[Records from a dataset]
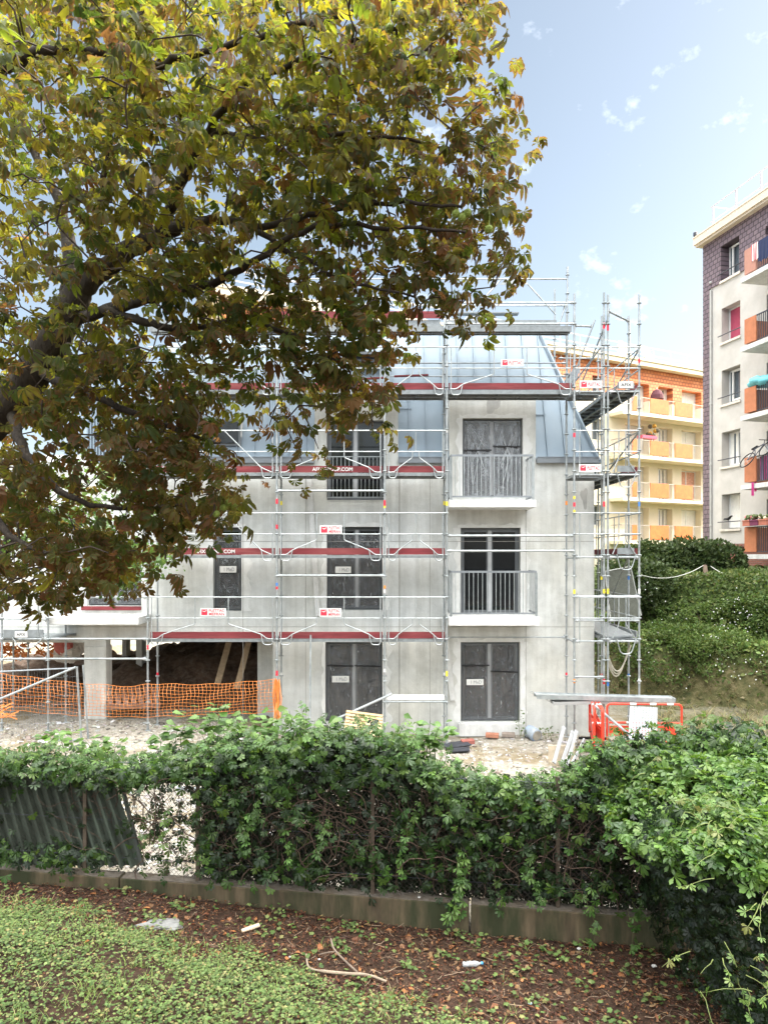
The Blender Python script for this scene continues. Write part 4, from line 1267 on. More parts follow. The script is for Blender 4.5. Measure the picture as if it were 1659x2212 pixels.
mb = MB(); YP.box(mb, ta + .1, tb + .3, .55, .99, SLAB[1] + 1.16, SLAB[1] + 1.34); mb.build('cloth', mat('pink_cloth', (.62, .10, .16), .9), root)
root = thing('balcony_plant', 'orange flowering plant rising above the second cream block balcony', 'plant', YP.p(YP.t(yx(660), .7), .7, SLAB[1]))
mb = MB(); c = YP.p(YP.t(yx(655), .7), .7, SLAB[1] + 1.6)
mb.tube([YP.p(YP.t(yx(655), .7), .7, SLAB[1]), c], .03, 5); mb.build('stem', M['twig'], root)
mb = MB()
for k in range(10): blob(mb, (c.x + random.uniform(-.35, .35), c.y + random.uniform(-.2, .2), c.z + random.uniform(-.3, .45)), .13, k, k % 2, 6)
mb.build('bloom', [mat('ochre_bloom', (.45, .25, .04), .9), mat('dark_bloom', (.10, .09, .06), .9)], root)
root = thing('parasol', 'half folded dark parasol on the top cream block balcony', 'parasol', YP.p(YP.t(yx(680), .6), .6, SLAB[0]))
mb = MB(); c = YP.p(YP.t(yx(690), .6), .6, SLAB[0]); mb.tube([c, c + Vector((0, 0, 1.9))], .025, 6); mb.build('pole', M['white'], root)
mb = MB(); mb.lathe(c, [(.42, 1.15), (.40, 1.4), (.24, 1.7), (.03, 1.8), (.02, 1.78), (.3, 1.5), (.38, 1.2)], 14); mb.build('canopy', mat('plum_cloth', (.10, .035, .045), .9), root)

# ---------- shaded beige block on the right
RP = Plane((14.46, 32.1), (0.21, -0.978), (-0.978, -0.21))
rb_ = thing('apartment_block', 'beige apartment block with dark purple shingled top storey at the right edge', 'building', RP.p(2, 0, 3.6))
ZRF = RP.z(1520, 533)
SILL = [RP.z(1560, 741) + 2.7 * (1 - k) for k in range(5)]
w0, w1 = RP.t(1558), RP.t(1598)
BW0, BW1 = RP.t(1655), RP.t(1655) + 2.2
RS = [RP.z(1607, 609, 1.2) - 2.72 * k + .18 for k in range(5)]
holes = [(w0, w1, s, s + 1.5) for s in SILL] + [(BW0, BW1, s + .05, s + 2.2) for s in RS]
for k in range(1, 5):
    holes += [(BW0 + 5.2 * k, BW1 + 5.2 * k, s + .05, s + 2.2) for s in RS]
TE = 34.0
zb1 = RP.z(1524, 1176); ztl = SILL[0] - .06
tst = RP.t(1533)
purple = wall_tiles('purple_shingle', (0.135, 0.10, 0.125), (0.175, 0.13, 0.15), (0.06, 0.045, 0.055), (0.21, -0.978), .26, .20)
mb = MB(); RP.grid(mb, tst, TE, zb1, ztl, -.5, 0, holes); RP.box(mb, 0.02, TE, -11, -.501, 3.0, ZRF)
for k in range(3): pass
mb.build('wall', M['beige_wall'], rb_)
mb = MB(); RP.grid(mb, 0, TE, ztl, ZRF, -.5, .05, holes); RP.box(mb, 0, tst, -.5, .05, zb1 - .3, ztl - .002)
for k in range(80):
    z = zb1 + k * .175
    if z < ZRF - .1: RP.box(mb, -.035, 0.0, -.3, .04, z, z + .12)
mb.build('shingle_wall', purple, rb_)
bm = wall_tiles('red_brick', (0.24, 0.075, 0.055), (0.30, 0.10, 0.07), (0.20, 0.12, 0.10), (0.21, -0.978), .22, .075)
mb = MB(); RP.box(mb, tst + .02, TE, -.5, -.12, 2.6, zb1 - .12); RP.box(mb, tst, TE, -.5, .02, zb1 - .12, zb1 - .003); mb.build('brick_base', bm, rb_)
mb = MB(); RP.box(mb, -.2, TE + .5, -11.4, .30, ZRF, ZRF + .10); RP.box(mb, -.26, TE + .5, -11.4, .38, ZRF + .10, ZRF + .42)
RP.box(mb, -.28, TE + .5, -11.4, .40, ZRF + .42, ZRF + .47)
mb.build('roof', M['cream_trim'] if False else mat('cream_fascia', (.60, .53, .43), .8, 0, .06), rb_)
mb = MB(); zr = ZRF + .47
for z in (.35, 1.0): mb.tube([RP.p(.6, .1, zr + z), RP.p(TE, .1, zr + z)], .022, 6)
for k in range(24): mb.tube([RP.p(.75 + k * 1.45, .1, zr), RP.p(.75 + k * 1.45, .1, zr + 1.0)], .036, 6)
for z in (.98,): mb.tube([RP.p(.7, .1, zr + z), RP.p(.7, -6, zr + z)], .022, 6)
mb.tube([RP.p(.7, -1.2, zr), RP.p(.7, -1.2, zr + 1)], .036, 6)
mb.build('roof_railing', mat('pale_rail', (.34, .33, .36), .5), rb_)
mb = MB(); mb.lathe(RP.p(-.2, .3, ZRF + .47), [(.05, 0), (.10, .1), (.10, .22), (.04, .28)], 8); mb.build('roof_lamp', M['rail_dark'], rb_)
mb = MB(); tp_ = tst + .12
mb.tube([RP.p(tp_, .06, zb1), RP.p(tp_, .06, ztl - .1)], .05, 8)
for k in range(5): mb.lathe(RP.p(tp_, .06, zb1 + .8 + 2.7 * k), [(.06, 0), (.065, .02), (.065, .06), (.06, .08)], 8)
mb.build('downpipe', mat('grey_pipe', (.42, .42, .40), .6), rb_)
red_c = mat('plum_blind', (.38, .06, .11), .8)
for k, s in enumerate(SILL):
    cur = {0: None, 1: (red_c, 'full'), 2: None, 3: (M['curtain'], 'part'), 4: (M['curtain'], 'full')}[k]
    f = pane_window(RP, rb_, w0 + .02, w1 - .02, s + .05, s + 1.49, -.36, n=2 if k in (3,) else 1, curtain=cur, glass=M['greyglass'])
    if k in (0, 2):       # a tilted opened sash
        mb = MB()
        a, b = w0 + (w1 - w0) * .30, w1 - .12
        for (p, q, zz0, zz1) in ((a, a + .07, s + .12, s + 1.42), (b - .07, b, s + .12, s + 1.42), (a + .07, b - .07, s + .12, s + .19), (a + .07, b - .07, s + 1.35, s + 1.42)):
            RP.box(mb, p, q, -.30, -.25, zz0, zz1)
        mb.build('open_sash', M['white'], f)
    mb = MB(); RP.box(mb, w0 - .06, w1 + .06, -.34, .07, s - .10, s - .004); mb.build('window_sill', mat('stone_sill', (.60, .56, .50), .8), rb_)
    mb = MB(); mb.tube([RP.p(w0 - .12, .10, s + .30), RP.p(w1 + .12, .10, s + .30)], .022, 6); mb.build('window_rail', M['rail_dark'], rb_)
bt0 = RP.t(1608, 1.15)
for k, s in enumerate(RS):
    mb = MB(); RP.box(mb, bt0 - .12, bt0 + 4.2, .002, 1.25, s - .18, s); sl = mb.build('balcony_slab', M['concrete_pale'], rb_)
    pe = RP.t(1632.5, 1.15)
    mb = MB(); RP.box(mb, bt0, pe, 1.13, 1.17, s + .10, s + 1.06); RP.box(mb, bt0, bt0 + .03, .08, 1.129, s + .10, s + 1.06)
    mb.build('balcony_panel', mat('salmon_panel', (.40, .20, .15), .7, 0, .08, 5) if k == 0 else mat('terracotta_panel', (.42, .155, .075), .7, 0, .12, 5), sl)
    mb = MB(); RP.box(mb, bt0, bt0 + 4.1, 1.09, 1.13, s + 1.04, s + 1.08); RP.box(mb, pe, bt0 + 4.1, 1.09, 1.13, s + .08, s + .11)
    j = 0
    while pe + .04 + j * .095 < bt0 + 4.1:
        tt = pe + .04 + j * .095; RP.box(mb, tt, tt + .025, 1.10, 1.125, s + .11, s + 1.04); j += 1
    mb.build('balcony_railing', M['rail_dark'], sl)
    pane_window(RP, rb_, BW0 + .02, BW1 - .02, s + .06, s + 2.19, -.4, n=2, glass=M['greyglass'])
    for q in range(1, 5):
        pass
# laundry, boxes, bicycle and plants on the balconies
def cloth(name, label, cat, t0, t1, z0, z1, o, mats, stripes=1, group='things on the beige block balconies'):
    mb = MB(); n = 8 * stripes
    for i in range(n):
        a, b = t0 + (t1 - t0) * i / n, t0 + (t1 - t0) * (i + 1) / n
        zo = .04 * math.sin(i * 1.7); oo = .02 * math.sin(i * 2.1)
        mb.quad(RP.p(a, o + oo, z0 + zo), RP.p(b, o + .02 * math.sin((i + 1) * 2.1), z0 + .04 * math.sin((i + 1) * 1.7)), RP.p(b, o, z1), RP.p(a, o, z1), i % len(mats))
        mb.quad(RP.p(a, o, z1), RP.p(b, o, z1), RP.p(b, o - .13, z1 + .01), RP.p(a, o - .13, z1 + .01), i % len(mats))
        mb.quad(RP.p(a, o - .13, z1 + .01), RP.p(b, o - .13, z1 + .01), RP.p(b, o - .13, z1 - .35), RP.p(a, o - .13, z1 - .35), i % len(mats))
    o_ = mb.build(name, mats); return tag(o_, label, cat, group)
white_c, red_s = M['curtain'], mat('red_towel', (.55, .06, .10), .9)
navy = mat('navy_cloth', (.02, .03, .08), .9); pink = mat('magenta_cloth', (.50, .05, .22), .9); lil = mat('lilac_cloth', (.35, .25, .42), .9); cyan = mat('turquoise_cloth', (.13, .40, .45), .85)
cloth('towel', 'red and white striped towel on the top balcony', 'towel', RP.t(1624, 1.15), RP.t(1638, 1.15), RS[0] + .45, RS[0] + 1.10, 1.19, [red_s, white_c])
cloth('trousers', 'dark navy clothes drying on the top balcony rail', 'laundry', RP.t(1639, 1.15), RP.t(1660, 1.15), RS[0] + .28, RS[0] + 1.10, 1.19, [navy])
cloth('blanket', 'purple and pink cloth hung behind the bars under the bicycle', 'laundry', RP.t(1638, 1.1), RP.t(1665, 1.1), RS[3] + .12, RS[3] + 1.03, 1.07, [pink, lil, navy, pink])
cloth('scarf', 'pink scarf end hanging below the balcony slab', 'laundry', RP.t(1626, 1.2), RP.t(1631, 1.2), RS[3] - .48, RS[3] + .05, 1.28, [pink])
mb = MB(); c = RP.p(RP.t(1642, .9), .9, RS[2] + 1.22); blob(mb, c, .42, 3, 0, 10, (.9, 1.3, .5)); blob(mb, c + Vector((.05, -.3, -.06)), .33, 5, 0, 10, (.9, 1.5, .6))
tag(mb.build('bundle', cyan, smooth=True), 'turquoise bundle of bedding airing on the middle balcony', 'laundry', 'things on the beige block balconies')
mb = MB(); RP.box(mb, RP.t(1625, .9), RP.t(1631, .9), .75, 1.0, RS[2] + 1.08, RS[2] + 1.35); RP.box(mb, RP.t(1624, .9), RP.t(1632, .9), .72, 1.03, RS[2] + 1.35, RS[2] + 1.38)
tag(mb.build('storage_box', lil), 'small lilac box beside the turquoise bundle', 'box', 'things on the beige block balconies')
bk = thing('bicycle', 'dark bicycle hung over the fourth balcony rail', 'bicycle', RP.p(RP.t(1632, 1.3), 1.3, RS[3] + .8))
def ring(mb, c, r, e1, e2, tr, n=22, m=0):
    mb.tube([c + e1 * r * math.cos(2 * math.pi * k / n) + e2 * r * math.sin(2 * math.pi * k / n) for k in range(n + 1)], tr, 6, m, False)
zb_ = RS[3] + 1.0
cW = RP.p(RP.t(1613, 1.5), 1.5, zb_ - .10); cW2 = RP.p(RP.t(1655, 1.3), 1.3, zb_ + .25)
e1 = (cW2 - cW).normalized(); e2 = (Vector((0, 0, 1)) * .75 + RP.n * -.5); e2 = (e2 - e1 * e2.dot(e1)).normalized()
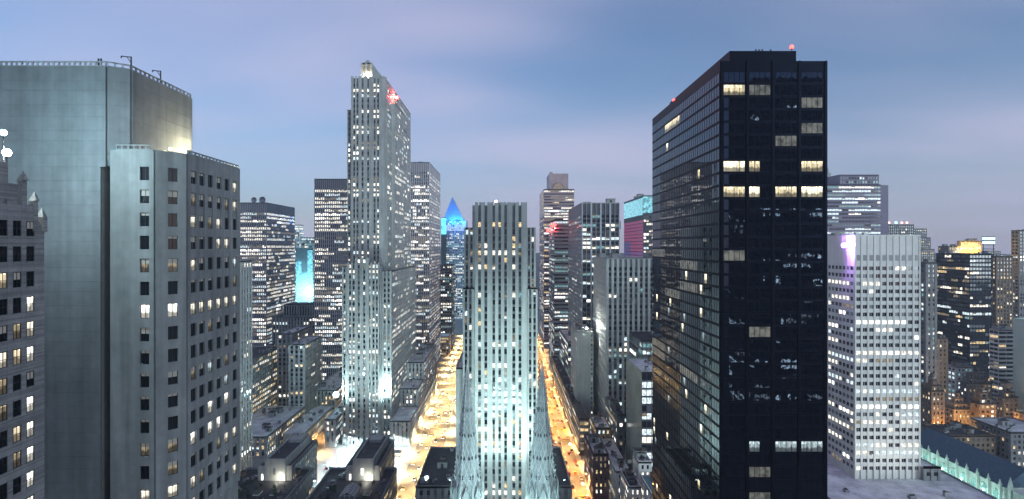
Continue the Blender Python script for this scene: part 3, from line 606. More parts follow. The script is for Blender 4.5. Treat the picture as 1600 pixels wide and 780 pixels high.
# ------------------------------------------------------------------ low roofs with gardens in front of the tallest tower
LEAF = mat('leaf', (0.05, 0.085, 0.04), rough=0.7, noise=0.3, nscale=2)
def shrub_mesh(seed, r=1.0):
    rr = random.Random(seed); b = MB(); b.tube((0, 0, 0), (0, 0, r * .8), .06 * r, 5, 1)
    for i in range(160):
        d = Vector((rr.gauss(0, 1), rr.gauss(0, 1), rr.gauss(0, 1))).normalized() * r * rr.uniform(.45, 1) ; c = d + Vector((0, 0, r * 1.1)); u = Vector((rr.gauss(0, 1), rr.gauss(0, 1), rr.gauss(0, 1))).normalized() * .2 * r; v = u.orthogonal().normalized() * .14 * r
        b.quad(tuple(c - u - v), tuple(c + u - v), tuple(c + u + v), tuple(c - u + v), 0)
    return b.mesh('shrub', [LEAF, BROWN])
SHR = [shrub_mesh(i) for i in range(3)]
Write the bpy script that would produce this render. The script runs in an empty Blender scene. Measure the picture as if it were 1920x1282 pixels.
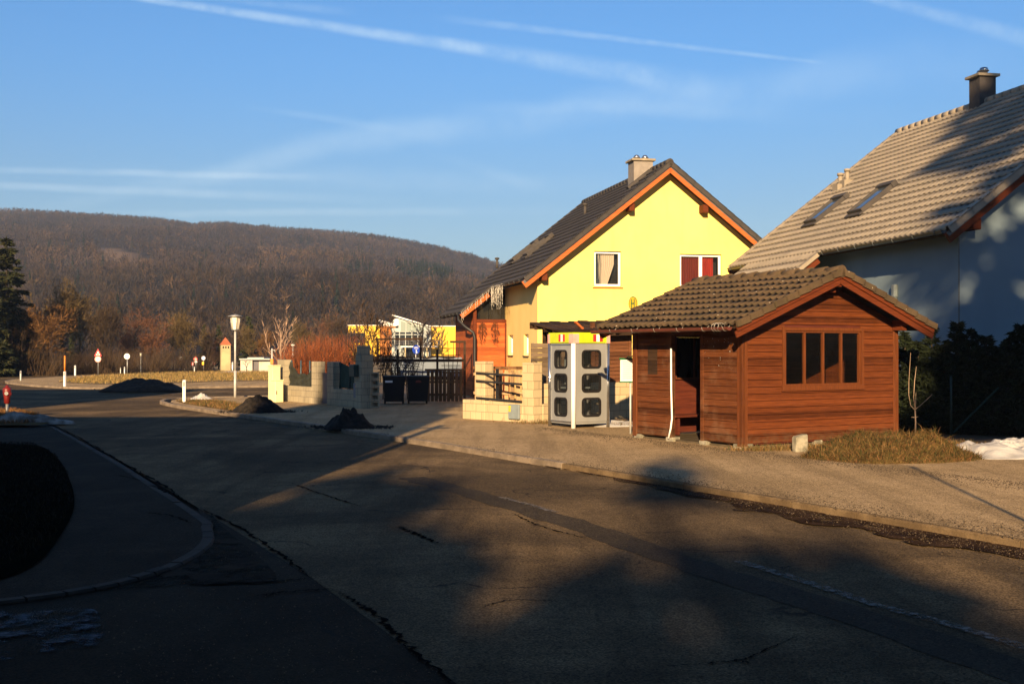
# A village street in low winter sun: timber bus shelter, telephone booth and two gabled houses below a wooded hill.
HAZE, SKYS, SUNE, SUNC, EXPO = .00033, .05, 5.0, (1.0, .71, .40), 1.35
AIR, DUST, OZONE = 1.0, .0, 3.0
CLOUD = (6.0, 7.6, 8.8)
TINT = (.54, .90, 1.16)
import bpy, bmesh, math, random
import numpy as np
from mathutils import Vector, Matrix, noise

SC = bpy.context.scene
COL = SC.collection
F, HY, CH = 2200.0, 652.0, 1.8          # focal length in photo pixels, horizon row, eye height
R = math.radians
random.seed(7)

def G(px, py, z=0.0):
    d = F * (CH - z) / (py - HY)
    return Vector(((px - 960) / F * d, d, z))

def P(px, py, d):
    return Vector(((px - 960) / F * d, d, CH + (HY - py) / F * d))

def hit(px, py, pt, nrm):
    o = Vector((0, 0, CH)); r = Vector(((px - 960) / F, 1, (HY - py) / F))
    t = (pt - o).dot(nrm) / r.dot(nrm)
    return o + r * t

# ------------------------------------------------------------------ materials
class NT:
    def __init__(s, tree): s.t = tree
    def n(s, typ, **kw):
        nd = s.t.nodes.new(typ)
        for k, v in kw.items():
            if k.startswith('i_'):
                key = k[2:]
                key = int(key) if key.isdigit() else key.replace('_', ' ')
                nd.inputs[key].default_value = v
            else:
                setattr(nd, k, v)
        return nd
    def l(s, a, b): s.t.links.new(a, b)
    def math(s, op, a, b=None, c=None, clamp=False):
        nd = s.t.nodes.new('ShaderNodeMath'); nd.operation = op; nd.use_clamp = clamp
        for i, v in enumerate((a, b, c)):
            if v is None: continue
            if isinstance(v, (int, float)): nd.inputs[i].default_value = v
            else: s.l(v, nd.inputs[i])
        return nd.outputs[0]
    def vdot(s, a, v):
        nd = s.t.nodes.new('ShaderNodeVectorMath'); nd.operation = 'DOT_PRODUCT'
        s.l(a, nd.inputs[0]); nd.inputs[1].default_value = v
        return nd.outputs['Value']
    def mix(s, fac, a, b):
        nd = s.t.nodes.new('ShaderNodeMix'); nd.data_type = 'RGBA'
        for sock, v in ((nd.inputs[0], fac), (nd.inputs[6], a), (nd.inputs[7], b)):
            if isinstance(v, (int, float)): sock.default_value = v
            elif isinstance(v, tuple): sock.default_value = (*v[:3], 1)
            else: s.l(v, sock)
        return nd.outputs[2]
    def ramp(s, fac, lo, hi):
        nd = s.t.nodes.new('ShaderNodeMapRange'); nd.interpolation_type = 'SMOOTHSTEP'
        s.l(fac, nd.inputs[0]); nd.inputs[1].default_value = lo; nd.inputs[2].default_value = hi
        return nd.outputs[0]
    def noise(s, vec, scale, detail=4, rough=.55, dist=0):
        nd = s.t.nodes.new('ShaderNodeTexNoise')
        nd.inputs['Scale'].default_value = scale; nd.inputs['Detail'].default_value = detail
        nd.inputs['Roughness'].default_value = rough; nd.inputs['Distortion'].default_value = dist
        if vec is not None: s.l(vec, nd.inputs['Vector'])
        return nd.outputs[0]
    def mapping(s, vec, scale=(1, 1, 1), rot=(0, 0, 0), loc=(0, 0, 0)):
        nd = s.t.nodes.new('ShaderNodeMapping')
        s.l(vec, nd.inputs[0]); nd.inputs['Scale'].default_value = scale
        nd.inputs['Rotation'].default_value = rot; nd.inputs['Location'].default_value = loc
        return nd.outputs[0]

MATS = {}
def newmat(name, rough=.8, spec=.3, metal=0.0):
    m = bpy.data.materials.new(name); m.use_nodes = True
    t = NT(m.node_tree); b = m.node_tree.nodes['Principled BSDF']
    b.inputs['Roughness'].default_value = rough
    b.inputs['Specular IOR Level'].default_value = spec
    b.inputs['Metallic'].default_value = metal
    MATS[name] = m
    return m, t, b

def objvec(t): return t.n('ShaderNodeTexCoord').outputs['Object']

def bump(t, b, h, strength=.3, dist=.01):
    nd = t.n('ShaderNodeBump'); nd.inputs['Strength'].default_value = strength
    nd.inputs['Distance'].default_value = dist
    t.l(h, nd.inputs['Height']); t.l(nd.outputs[0], b.inputs['Normal'])

def pm(name, c1, c2=None, scale=3.0, rough=.8, spec=.3, metal=0, bs=0, bscale=60, lo=.35, hi=.65, detail=5, stretch=(1, 1, 1), fine=0.0):
    """plain procedural material: two colours mixed by noise, optional fine grain and bump"""
    m, t, b = newmat(name, rough, spec, metal)
    c2 = c2 or tuple(x * .8 for x in c1)
    v = t.mapping(objvec(t), stretch)
    f = t.ramp(t.noise(v, scale, detail), lo, hi)
    col = t.mix(f, c1, c2)
    if fine:
        g = t.ramp(t.noise(v, scale * 25, 2), .35, .75)
        col = t.mix(t.math('MULTIPLY', g, fine), col, tuple(x * .35 for x in c1))
    t.l(col, b.inputs['Base Color'])
    if bs: bump(t, b, t.noise(v, bscale, 3), bs)
    return m

def wood(name, c1, c2, pitch=.126, axis='h', rough=.7, weather=.0, wc=(.2, .17, .13)):
    m, t, b = newmat(name, rough, .10)
    o = objvec(t)
    st = (1.2, 1.2, 22) if axis == 'h' else (22, 22, 1.2)
    g = t.noise(t.mapping(o, st), 2.2, 6, .6, .6)
    col = t.mix(t.ramp(g, .3, .72), c1, c2)
    sep = t.n('ShaderNodeSeparateXYZ'); t.l(o, sep.inputs[0])
    k = sep.outputs['Z'] if axis == 'h' else t.math('ADD', sep.outputs['X'], sep.outputs['Y'])
    w = t.n('ShaderNodeTexWhiteNoise', noise_dimensions='1D')
    t.l(t.math('FLOOR', t.math('DIVIDE', k, pitch)), w.inputs['W'])
    var = t.math('MULTIPLY_ADD', w.outputs['Value'], .70, .60)
    hsv = t.n('ShaderNodeHueSaturation'); t.l(var, hsv.inputs['Value']); t.l(col, hsv.inputs['Color'])
    out = hsv.outputs[0]
    if weather:
        p = t.ramp(t.noise(o, 2.3, 6, .7), .48, .7)
        out = t.mix(t.math('MULTIPLY', p, weather), out, wc)
    kn = t.n('ShaderNodeTexVoronoi', i_Scale=3.4); t.l(t.mapping(o, (1, 1, 2.4) if axis == 'h' else (2.4, 2.4, 1)), kn.inputs['Vector'])
    kw = t.n('ShaderNodeTexWhiteNoise'); t.l(kn.outputs['Position'], kw.inputs[0])
    kf = t.math('MULTIPLY', t.math('SUBTRACT', 1.0, t.ramp(kn.outputs['Distance'], .025, .07)), t.math('GREATER_THAN', kw.outputs['Value'], .62))
    out = t.mix(t.math('MULTIPLY', kf, .7), out, tuple(x * .25 for x in c2))
    dirt = t.math('MULTIPLY', t.math('SUBTRACT', 1.0, t.ramp(sep.outputs['Z'], .0, .42)), t.ramp(t.noise(o, 6, 5, .7), .35, .7))
    out = t.mix(t.math('MULTIPLY', dirt, .55), out, (.12, .085, .05))
    t.l(out, b.inputs['Base Color'])
    bump(t, b, g, .35, .004)
    return m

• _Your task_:
Repeat, word for word, the lines of the material above from the one holding "Write the bpy" through the one holding "return Vector(((px - 960) / F * d, d, z))". Leave out pictures.

• _In response_:
Write the bpy script that would produce this render. The script runs in an empty Blender scene. Measure the picture as if it were 1920x1282 pixels.
# A village street in low winter sun: timber bus shelter, telephone booth and two gabled houses below a wooded hill.
HAZE, SKYS, SUNE, SUNC, EXPO = .00033, .05, 5.0, (1.0, .71, .40), 1.35
AIR, DUST, OZONE = 1.0, .0, 3.0
CLOUD = (6.0, 7.6, 8.8)
TINT = (.54, .90, 1.16)
import bpy, bmesh, math, random
import numpy as np
from mathutils import Vector, Matrix, noise

SC = bpy.context.scene
COL = SC.collection
F, HY, CH = 2200.0, 652.0, 1.8          # focal length in photo pixels, horizon row, eye height
R = math.radians
random.seed(7)

def G(px, py, z=0.0):
    d = F * (CH - z) / (py - HY)
    return Vector(((px - 960) / F * d, d, z))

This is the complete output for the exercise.